Can the president fight any war he wishes? Can Congress fund any war it chooses? Are there constitutional and legal requirements that must first be met before war is waged? Can the United States legally attack an ally?

These questions should be critical to a public debate over the U.S. military involvement in Ukraine and the Middle East. Sadly, there has been no great debate. The media are mouthing what the CIA is telling them, and only a few websites and podcasts — my own, “Judging Freedom” on YouTube, among them — are challenging the government’s reckless, immoral, illegal and unconstitutional wars.

Here is the backstory.

Judge Andrew Napolitano

All power in the federal government comes from the Constitution and from no other source. Congress, however, has managed to extend its reach beyond the confines of the Constitution domestically by spending money in areas that it cannot regulate and in foreign policy by looking the other way when presidents initiate military violence.

Under the Constitution, only Congress can declare war on a nation or group. The last time it did so was to initiate American involvement in World War II. But Congress has given away limited authority to presidents and permitted them to fight undeclared wars, such as President George W. Bush’s disastrous invasions of Afghanistan and Iraq, and the War Powers Resolution of 1973.

Congress cannot legally declare war on Russia or Gaza, since there is no militarily grounded reason for doing so. Neither Russia nor Gaza poses any threat to American national security.

Congress not only has not declared war on Russia; it has not authorized the use of American military force against it. Yet, it has given President Joe Biden a blank check for $113 billion and authorized him to give cash and military equipment to Ukraine, however he sees fit.

He has promised to continue giving Ukraine whatever it needs for “as long as it takes.” As long as it takes to do what? He cannot answer that because he has no clear military objective. Eliminating Russian troops from eastern Ukraine and Crimea or Russian President Vladimir Putin from office are not realistically attainable military goals. Congress has only authorized cash and weapons to be sent to Ukraine, but Biden has sent troops as well.

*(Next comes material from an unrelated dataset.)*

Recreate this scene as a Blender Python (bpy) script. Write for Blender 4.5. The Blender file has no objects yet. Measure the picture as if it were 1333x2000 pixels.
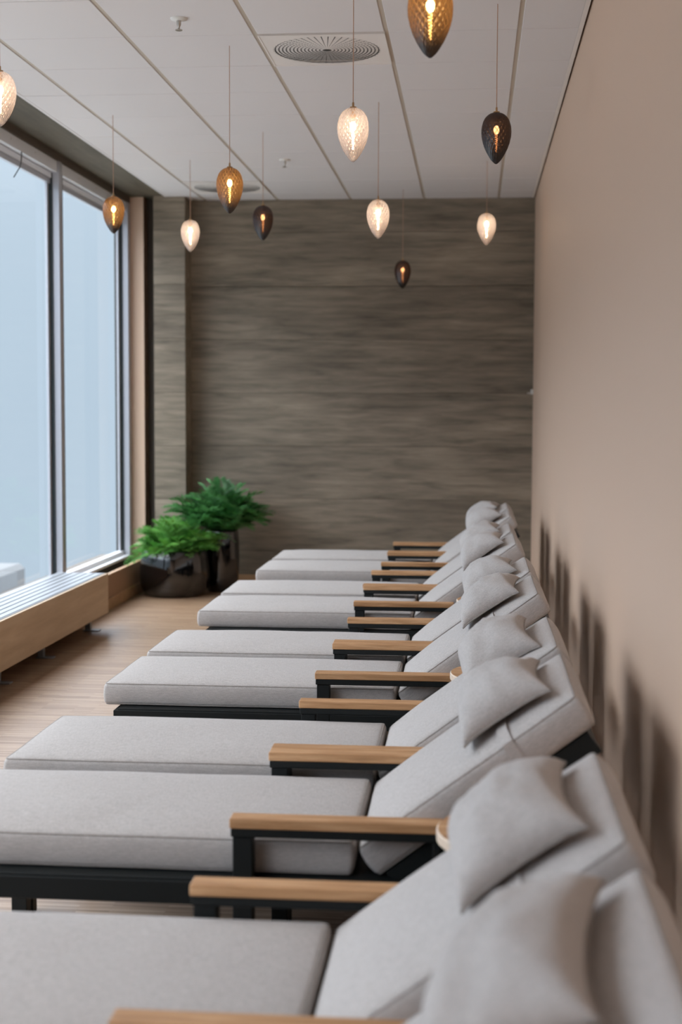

As of this writing, Congress has not authorized any military assistance to Israel, yet Biden has sent 2,000 Marines to await his orders on an aircraft carrier in the eastern Mediterranean, and he has put special forces on the ground in Gaza.

The U.S. involvement in Vietnam began the same way: no declaration of war, no authorization for the use of military force, yet a gradual presidentially ordered buildup of American troops as advisers and instructors, and then a congressionally supported war that saw half a million American troops deployed, 10% of whom came home in body bags.

We don’t know how many American troops are in Ukraine, as they are out of uniform and their whereabouts a secret. We do know that they are involved in hostilities, since much of the hardware that Biden has sent requires American know-how to operate and maintain. And some of the weaponry has American troops actually targeting Russian forces and pulling the triggers.

Are American soldiers killing Russian soldiers? Yes. Are they helping to kill civilian residents of Gaza? Yes. Has any of this been authorized by Congress? No.

Now back to the Constitution.

The War Powers Resolution, which requires presidential notification to Congress of the use of American military force, is unconstitutional because it consists of Congress giving away one of its core functions — declaring war. The Supreme Court has characterized delegating away core functions as violative of the separation of powers. Stated differently, Congress cannot constitutionally authorize or permit the president to use the military in a non-defensive manner.

Nevertheless, Biden has not informed Congress of his intentions to use American troops violently. Yet, he has used the Navy and the CIA to attack Germany by destroying the Nord Stream Pipeline; he has sent soldiers out of uniform to Ukraine; and he has dispatched Army, Navy and Marine personnel to wartime Israel.

Don’t be surprised if Biden gives War Powers Act notice secretly to the Gang of Eight. The Gang of Eight is the Congress within the Congress. It consists of the chairs and ranking members of the House and Senate Intelligence Committees and the Republican and Democratic leaders of the House and Senate with which the president legally shares secrets.

Just as Congress cannot delegate away its war-making powers to the president, it cannot delegate them away to the Gang of Eight. The concept of the Gang of Eight is antithetical to democratic values. Informing them of whatever violence the president is up to is done under an oath of secrecy. What kind of democracy operates and kills in secret and disenfranchises 95% of its elected federal representatives?

The various treaties to which the U.S. is a party limit its war-making to that which is defensive, proportional and reasonable. So, if a foreign power is about to strike — like on 9/11, while the government slept — the president can strike first in order to protect the U.S.

Beyond an imminent attack, the basis for war must be real, the adversary’s anti-U.S. military behavior must be grave, the objective of war must be clear and attainable, and the means must be proportionate to the threat.

Has the Russian military threatened the U.S.? No. Have the Palestinian people? No. What grave acts of aggression has either committed or threatened against the U.S.? None.

Do we actually repose the Constitution into the hands of those who ignore it? Does the Congress uphold the Constitution? Does the president? The answers are obvious. It is also obvious that Joe Biden loves war and wants to run for reelection as a wartime president. And he seems to be getting his way.